Хотя объявление немцам войны Англией и Францией подтверждало правоту дуче, и в первые дни сентября Муссолини отзывался о действиях Гитлера с изрядным презрением, однако поражение Польши и бездействие союзников заставили его усомниться в правильности собственного выбора. Всю осень и зиму 1939 года Муссолини продолжал колебаться. Он то опасался, что выиграв войну без Италии, Гитлер не станет считаться с фашистскими претензиями на господство в Средиземноморье и на Балканах, то, охваченный дурными предчувствиями, предсказывал победу союзников и упрекал немцев в том, что, заключив пакт с СССР, они изменили собственной идеологии.
Недовольство Муссолини «особыми отношениями» между Берлином и Москвой проявилось после начала советско-финской войны: по распоряжению дуче печать развернула пропагандистскую кампанию против СССР, а итальянские вооруженные силы передали финнам три десятка самолетов и сотню тысяч винтовок. Около пяти тысяч итальянцев объявили о желании отправиться в Финляндию для участия в войне против «красных», но фактически до окончания войны на фронт успело прибыть не больше сотни добровольцев.
На столь недружественное поведение Италии Москва ответила статьей в «Правде», живописующей «преступления чернорубашечников» в самых черных красках. Но не меньшее недовольство проявили и в Берлине. После настоятельных просьб немцев не задевать Сталина Муссолини все же свернул пропагандистскую кампанию, однако демонстрировать Гитлеру свое недовольство не перестал: в декабре Чиано произнес публичную речь, наполненную упреками в отношении всех стран, участвующих в разворачивающейся борьбе. Англию и Францию обвинили в срыве итальянского посредничества в последние дни накануне войны, а Германию – в нарушении буквы и духа Антикоминтерновского пакта. Отношения между двумя режимами опустились до нижайшей точки.
В январе 1940 года Муссолини отправил Гитлеру личное послание, в котором, повторяя уже сказанное Чиано, открыто упрекал нацистов в отходе от собственных принципов и «противоестественном» союзе с коммунистами. «Понимаю Ваше стремление избежать войны на два фронта, особенно после того, как не оправдалось предсказание Риббентропа о невмешательстве Великобритании и Франции, – писал Муссолини, – но чтобы избежать его, Вам пришлось заплатить дорогую цену, позволив России без единого выстрела извлечь наибольшую выгоду при разделе Польши и захватить балтийские страны». Муссолини предупреждал, что дальнейшее сближение немцев с коммунистами «будет иметь катастрофические последствия для Италии, в которой единство антибольшевистских настроений является абсолютным и несокрушимым». Фактически, дуче прямо угрожал фюреру развалом Оси. В то же время Чиано по распоряжению Муссолини неофициально предупредил бельгийцев и голландцев о неизбежности германского вторжения.

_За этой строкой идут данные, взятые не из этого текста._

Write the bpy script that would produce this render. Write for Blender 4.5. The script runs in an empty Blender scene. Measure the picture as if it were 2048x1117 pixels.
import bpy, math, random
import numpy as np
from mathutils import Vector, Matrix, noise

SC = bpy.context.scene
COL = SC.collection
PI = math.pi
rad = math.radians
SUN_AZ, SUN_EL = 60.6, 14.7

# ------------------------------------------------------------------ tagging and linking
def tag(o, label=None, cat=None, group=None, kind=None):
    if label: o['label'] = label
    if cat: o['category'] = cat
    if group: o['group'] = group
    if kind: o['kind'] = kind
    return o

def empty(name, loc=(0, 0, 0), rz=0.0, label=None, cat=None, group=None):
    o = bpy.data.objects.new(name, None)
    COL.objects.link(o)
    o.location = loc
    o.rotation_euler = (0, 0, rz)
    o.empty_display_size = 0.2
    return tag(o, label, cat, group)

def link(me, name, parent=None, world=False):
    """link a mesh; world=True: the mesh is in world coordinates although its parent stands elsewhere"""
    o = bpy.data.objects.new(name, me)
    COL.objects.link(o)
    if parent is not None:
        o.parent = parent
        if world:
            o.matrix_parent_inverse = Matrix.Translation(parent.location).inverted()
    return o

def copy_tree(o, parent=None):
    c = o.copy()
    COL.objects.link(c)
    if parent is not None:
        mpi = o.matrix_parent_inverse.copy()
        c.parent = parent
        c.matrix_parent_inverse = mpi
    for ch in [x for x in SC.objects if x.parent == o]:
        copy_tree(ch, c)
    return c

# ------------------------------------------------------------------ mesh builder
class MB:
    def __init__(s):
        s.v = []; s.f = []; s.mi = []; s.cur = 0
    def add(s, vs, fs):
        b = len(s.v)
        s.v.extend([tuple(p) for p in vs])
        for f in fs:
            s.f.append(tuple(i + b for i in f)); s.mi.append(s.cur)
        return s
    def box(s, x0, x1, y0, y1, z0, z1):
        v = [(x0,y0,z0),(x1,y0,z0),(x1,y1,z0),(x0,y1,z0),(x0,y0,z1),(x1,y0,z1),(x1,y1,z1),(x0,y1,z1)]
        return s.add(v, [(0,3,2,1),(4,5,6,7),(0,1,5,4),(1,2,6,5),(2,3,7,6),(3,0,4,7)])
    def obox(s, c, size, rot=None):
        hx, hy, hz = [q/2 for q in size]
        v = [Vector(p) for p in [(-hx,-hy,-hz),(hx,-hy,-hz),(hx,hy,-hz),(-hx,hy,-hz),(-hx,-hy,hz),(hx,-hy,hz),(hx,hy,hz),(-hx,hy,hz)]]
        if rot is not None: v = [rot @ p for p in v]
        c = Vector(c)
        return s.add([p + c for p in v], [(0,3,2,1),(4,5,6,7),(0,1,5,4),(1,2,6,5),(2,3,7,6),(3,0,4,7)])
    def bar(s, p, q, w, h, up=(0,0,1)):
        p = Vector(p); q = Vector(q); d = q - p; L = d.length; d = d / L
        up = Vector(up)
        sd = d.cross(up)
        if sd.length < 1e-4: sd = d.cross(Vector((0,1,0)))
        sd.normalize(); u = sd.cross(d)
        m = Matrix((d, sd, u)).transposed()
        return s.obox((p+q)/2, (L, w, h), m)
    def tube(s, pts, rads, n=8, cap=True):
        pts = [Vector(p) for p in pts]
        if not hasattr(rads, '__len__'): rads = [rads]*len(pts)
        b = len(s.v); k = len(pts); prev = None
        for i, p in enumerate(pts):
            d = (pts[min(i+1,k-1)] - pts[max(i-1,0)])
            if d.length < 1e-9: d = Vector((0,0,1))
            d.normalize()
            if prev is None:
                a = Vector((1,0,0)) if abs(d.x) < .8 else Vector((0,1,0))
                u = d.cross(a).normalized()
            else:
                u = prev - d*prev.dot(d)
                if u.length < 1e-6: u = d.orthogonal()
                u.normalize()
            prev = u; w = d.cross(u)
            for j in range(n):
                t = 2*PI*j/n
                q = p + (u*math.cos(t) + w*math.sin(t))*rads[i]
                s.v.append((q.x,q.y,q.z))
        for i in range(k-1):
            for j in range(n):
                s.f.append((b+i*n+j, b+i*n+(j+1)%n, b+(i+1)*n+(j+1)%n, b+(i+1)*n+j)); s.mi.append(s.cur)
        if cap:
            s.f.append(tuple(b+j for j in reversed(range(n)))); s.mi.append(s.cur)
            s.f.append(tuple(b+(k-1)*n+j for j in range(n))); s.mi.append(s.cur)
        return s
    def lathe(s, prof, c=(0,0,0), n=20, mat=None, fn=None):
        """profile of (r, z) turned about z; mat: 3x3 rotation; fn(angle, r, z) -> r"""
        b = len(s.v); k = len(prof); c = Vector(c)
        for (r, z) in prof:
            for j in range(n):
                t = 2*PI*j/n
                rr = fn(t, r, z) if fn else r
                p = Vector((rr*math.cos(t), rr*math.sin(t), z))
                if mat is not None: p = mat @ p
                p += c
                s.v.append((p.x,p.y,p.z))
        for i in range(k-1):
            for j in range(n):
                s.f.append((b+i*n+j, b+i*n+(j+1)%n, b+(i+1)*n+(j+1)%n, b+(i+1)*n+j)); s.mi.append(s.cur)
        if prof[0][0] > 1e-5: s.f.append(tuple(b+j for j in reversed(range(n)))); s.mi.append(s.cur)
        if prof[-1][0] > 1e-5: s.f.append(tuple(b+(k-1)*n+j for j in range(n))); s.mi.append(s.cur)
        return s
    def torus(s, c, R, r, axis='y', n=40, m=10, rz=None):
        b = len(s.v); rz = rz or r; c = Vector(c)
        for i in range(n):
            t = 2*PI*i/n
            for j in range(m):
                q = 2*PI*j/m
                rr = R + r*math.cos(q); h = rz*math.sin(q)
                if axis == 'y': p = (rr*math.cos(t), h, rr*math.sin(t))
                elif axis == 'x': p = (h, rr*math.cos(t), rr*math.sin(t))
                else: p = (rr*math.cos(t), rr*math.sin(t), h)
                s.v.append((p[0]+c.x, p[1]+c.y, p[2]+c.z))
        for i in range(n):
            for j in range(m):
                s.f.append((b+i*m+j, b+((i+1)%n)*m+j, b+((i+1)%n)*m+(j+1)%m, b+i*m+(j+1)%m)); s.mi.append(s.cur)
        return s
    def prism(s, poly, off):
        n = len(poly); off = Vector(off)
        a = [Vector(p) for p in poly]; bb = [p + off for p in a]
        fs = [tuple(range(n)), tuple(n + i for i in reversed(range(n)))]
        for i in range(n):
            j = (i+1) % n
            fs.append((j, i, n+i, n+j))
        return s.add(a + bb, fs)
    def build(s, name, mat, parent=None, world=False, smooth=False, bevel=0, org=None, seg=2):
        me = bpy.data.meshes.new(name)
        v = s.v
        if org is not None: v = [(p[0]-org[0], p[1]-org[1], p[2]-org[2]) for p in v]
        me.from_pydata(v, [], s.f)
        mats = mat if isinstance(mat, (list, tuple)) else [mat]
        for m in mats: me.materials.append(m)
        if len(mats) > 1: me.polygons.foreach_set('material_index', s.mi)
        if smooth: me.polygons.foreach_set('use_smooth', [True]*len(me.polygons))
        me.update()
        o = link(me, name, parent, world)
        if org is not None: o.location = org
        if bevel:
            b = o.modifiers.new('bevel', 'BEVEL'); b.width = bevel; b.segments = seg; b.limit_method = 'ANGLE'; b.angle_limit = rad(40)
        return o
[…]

В феврале в Европу прибыл Самнер Уэллс, помощник государственного секретаря США, попытавшийся найти основу для начала переговоров между западными союзниками и немцами. Муссолини, принявший в Риме американского визитера, сказал ему, что без изменения целей Лондона и Парижа в текущей войне никакое мирное соглашение невозможно: желание союзников восстановить Польшу и Чехословакию в прежних границах, а также вернуть австрийцам независимость осуществимо только после полного военного разгрома Германии.
В начале марта дуче получил изрядно запоздавший ответ Гитлера на свое послание: сталинский Союз, как всегда очень вежливо писал фюрер, в значительной степени отошел от «еврейского интернационализма» прежних лет, а потому не может считаться идеологическим противником фашизма и национал-социализма в той же мере, что и безусловно враждебные западные демократии. Утверждая это, фюрер был не слишком искренен со своим итальянским другом, однако он не сомневался, что в конечном счете Италия все равно вступит в войну на стороне рейха – о чем он прямо заявил в своем письме к Муссолини.
Гитлер не сомневался в том, что дуче не откажется от реализации своих планов на Балканах, в Северной Африке и на Средиземном море, а потому не опасался потерять Италию. Его убежденность в этом лишь укрепилась после очередного визита Риббентропа в Рим. Нацистский министр иностранных дел нашел итальянского диктатора пребывающим в совершенно ином состоянии духа: дуче был резко настроен против западных союзников и вновь заговорил о неизменности своего решения поддержать Германию в войне.
К весне 1940 года Муссолини уже смирился с советско-германским пактом – прагматизм Гитлера казался ему очевидно разумным. В действительности пессимизм дуче в отношении будущего Оси никогда не носил устойчивого характера, и теперь Муссолини вновь преисполнился уверенности в победе Третьего рейха. Если в Первую мировую войну Германия была сломлена только благодаря продовольственной блокаде и миллионам американских солдат, сделавших любые наступления кайзеровских войск на Западном фронте бессмысленными, то на что могли надеяться англо-французы теперь, когда дружественные отношения с СССР и американский нейтралитет обеспечивали рейху прочное стратегическое положение? – задавался вопросом Муссолини.